### [Dataset section]
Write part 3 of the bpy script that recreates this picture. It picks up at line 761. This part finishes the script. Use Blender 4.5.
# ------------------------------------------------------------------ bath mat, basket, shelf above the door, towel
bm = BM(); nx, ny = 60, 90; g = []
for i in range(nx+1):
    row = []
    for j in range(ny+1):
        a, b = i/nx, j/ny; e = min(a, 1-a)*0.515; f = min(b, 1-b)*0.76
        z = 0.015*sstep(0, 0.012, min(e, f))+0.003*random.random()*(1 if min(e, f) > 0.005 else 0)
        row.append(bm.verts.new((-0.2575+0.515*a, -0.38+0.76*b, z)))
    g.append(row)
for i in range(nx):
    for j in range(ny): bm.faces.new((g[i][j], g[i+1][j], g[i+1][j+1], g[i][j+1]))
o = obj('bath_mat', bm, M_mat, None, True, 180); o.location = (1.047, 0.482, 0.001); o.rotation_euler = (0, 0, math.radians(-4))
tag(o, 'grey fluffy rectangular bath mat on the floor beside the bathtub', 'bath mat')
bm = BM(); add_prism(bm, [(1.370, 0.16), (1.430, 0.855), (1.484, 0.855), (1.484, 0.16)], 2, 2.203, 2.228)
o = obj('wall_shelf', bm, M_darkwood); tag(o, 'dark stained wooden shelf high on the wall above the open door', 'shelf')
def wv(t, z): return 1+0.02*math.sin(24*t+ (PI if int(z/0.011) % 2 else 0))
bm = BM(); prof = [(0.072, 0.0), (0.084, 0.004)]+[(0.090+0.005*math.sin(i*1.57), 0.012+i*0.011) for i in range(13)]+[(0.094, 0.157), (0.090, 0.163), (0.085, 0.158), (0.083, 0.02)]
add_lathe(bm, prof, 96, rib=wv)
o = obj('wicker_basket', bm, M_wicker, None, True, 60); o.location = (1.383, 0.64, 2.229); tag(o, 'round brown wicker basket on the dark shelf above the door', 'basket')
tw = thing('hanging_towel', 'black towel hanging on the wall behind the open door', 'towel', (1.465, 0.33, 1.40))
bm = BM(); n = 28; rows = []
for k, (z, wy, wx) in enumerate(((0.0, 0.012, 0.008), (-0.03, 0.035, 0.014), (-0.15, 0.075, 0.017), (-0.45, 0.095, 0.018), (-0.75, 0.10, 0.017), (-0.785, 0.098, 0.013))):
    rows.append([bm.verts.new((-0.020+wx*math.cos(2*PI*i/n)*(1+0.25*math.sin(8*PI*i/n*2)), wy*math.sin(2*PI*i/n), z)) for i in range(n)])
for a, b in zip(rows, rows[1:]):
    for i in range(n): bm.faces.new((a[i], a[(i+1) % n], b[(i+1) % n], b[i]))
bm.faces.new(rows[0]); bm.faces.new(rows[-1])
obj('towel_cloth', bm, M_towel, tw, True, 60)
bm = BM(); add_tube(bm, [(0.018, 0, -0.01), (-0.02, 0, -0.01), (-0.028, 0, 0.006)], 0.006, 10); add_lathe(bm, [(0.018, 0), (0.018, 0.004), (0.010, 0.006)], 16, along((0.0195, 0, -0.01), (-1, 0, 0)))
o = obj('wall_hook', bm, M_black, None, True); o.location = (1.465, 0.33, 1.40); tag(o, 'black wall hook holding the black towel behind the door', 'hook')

### [What is needed]
Exactly reproduce every line of the data above.

### [Result for this task]
Write part 3 of the bpy script that recreates this picture. It picks up at line 761. This part finishes the script. Use Blender 4.5.
# ------------------------------------------------------------------ bath mat, basket, shelf above the door, towel
bm = BM(); nx, ny = 60, 90; g = []
for i in range(nx+1):
    row = []
    for j in range(ny+1):
        a, b = i/nx, j/ny; e = min(a, 1-a)*0.515; f = min(b, 1-b)*0.76
        z = 0.015*sstep(0, 0.012, min(e, f))+0.003*random.random()*(1 if min(e, f) > 0.005 else 0)
        row.append(bm.verts.new((-0.2575+0.515*a, -0.38+0.76*b, z)))
    g.append(row)
for i in range(nx):
    for j in range(ny): bm.faces.new((g[i][j], g[i+1][j], g[i+1][j+1], g[i][j+1]))
o = obj('bath_mat', bm, M_mat, None, True, 180); o.location = (1.047, 0.482, 0.001); o.rotation_euler = (0, 0, math.radians(-4))
tag(o, 'grey fluffy rectangular bath mat on the floor beside the bathtub', 'bath mat')
bm = BM(); add_prism(bm, [(1.370, 0.16), (1.430, 0.855), (1.484, 0.855), (1.484, 0.16)], 2, 2.203, 2.228)
o = obj('wall_shelf', bm, M_darkwood); tag(o, 'dark stained wooden shelf high on the wall above the open door', 'shelf')
def wv(t, z): return 1+0.02*math.sin(24*t+ (PI if int(z/0.011) % 2 else 0))
bm = BM(); prof = [(0.072, 0.0), (0.084, 0.004)]+[(0.090+0.005*math.sin(i*1.57), 0.012+i*0.011) for i in range(13)]+[(0.094, 0.157), (0.090, 0.163), (0.085, 0.158), (0.083, 0.02)]
add_lathe(bm, prof, 96, rib=wv)
o = obj('wicker_basket', bm, M_wicker, None, True, 60); o.location = (1.383, 0.64, 2.229); tag(o, 'round brown wicker basket on the dark shelf above the door', 'basket')
tw = thing('hanging_towel', 'black towel hanging on the wall behind the open door', 'towel', (1.465, 0.33, 1.40))
bm = BM(); n = 28; rows = []
for k, (z, wy, wx) in enumerate(((0.0, 0.012, 0.008), (-0.03, 0.035, 0.014), (-0.15, 0.075, 0.017), (-0.45, 0.095, 0.018), (-0.75, 0.10, 0.017), (-0.785, 0.098, 0.013))):
    rows.append([bm.verts.new((-0.020+wx*math.cos(2*PI*i/n)*(1+0.25*math.sin(8*PI*i/n*2)), wy*math.sin(2*PI*i/n), z)) for i in range(n)])
for a, b in zip(rows, rows[1:]):
    for i in range(n): bm.faces.new((a[i], a[(i+1) % n], b[(i+1) % n], b[i]))
bm.faces.new(rows[0]); bm.faces.new(rows[-1])
obj('towel_cloth', bm, M_towel, tw, True, 60)
bm = BM(); add_tube(bm, [(0.018, 0, -0.01), (-0.02, 0, -0.01), (-0.028, 0, 0.006)], 0.006, 10); add_lathe(bm, [(0.018, 0), (0.018, 0.004), (0.010, 0.006)], 16, along((0.0195, 0, -0.01), (-1, 0, 0)))
o = obj('wall_hook', bm, M_black, None, True); o.location = (1.465, 0.33, 1.40); tag(o, 'black wall hook holding the black towel behind the door', 'hook')